Plugins let you add new object types to Data Designer without modifying the core library. Once installed, plugins behave like native Data Designer objects: they use the same declarative config patterns, builder APIs, discovery flow, and runtime execution paths as the built-in objects.

Supported plugin types

Data Designer supports three plugin types:

  • Column generator plugins: Custom column generators you pass to the config builder's add_column method.
  • Seed reader plugins: Custom seed readers that load data from new sources, such as databases, cloud storage, or custom file formats.
  • Processor plugins: Custom processor implementations configured by processor config objects that transform data before batches, after batches, or after generation completes. Pass them to the config builder's add_processor method.

Use an Installed Plugin

Plugin packages register their Plugin objects through Python package entry points. Data Designer discovers installed plugin entry points automatically, so no extra registration code is required. Once a plugin package is installed, use its new object types in your Data Designer workflow.

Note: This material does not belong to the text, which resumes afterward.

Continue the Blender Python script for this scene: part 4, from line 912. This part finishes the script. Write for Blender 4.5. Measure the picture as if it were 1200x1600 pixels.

If you install a plugin after data_designer has already been imported, restart the Python process so plugin discovery can rebuild from the new entry points.

Build a Plugin

For implementation instructions across all plugin types, see the Build Your Own section.

Find Plugins

Use the Data Designer CLI to discover and install published plugin packages from catalogs. See Discover Plugins for the catalog workflow, first-party plugin documentation, and source links.

Discovery troubleshooting

If a plugin is installed but not available, check these items first:

  • The entry point group must be exactly data_designer.plugins.
  • Check the value of the DISABLE_DATA_DESIGNER_PLUGINS environment variable. If it is set to true, entry point discovery is disabled.
  • The plugin discriminator default must be a string. Use column_type, seed_type, or processor_type, depending on the plugin type.
  • Avoid duplicate plugin names. Discovery stores plugins by plugin.name, which comes from the discriminator default.
  • For plugin packages under development, call assert_valid_plugin on the plugin object to catch common structural issues at import time.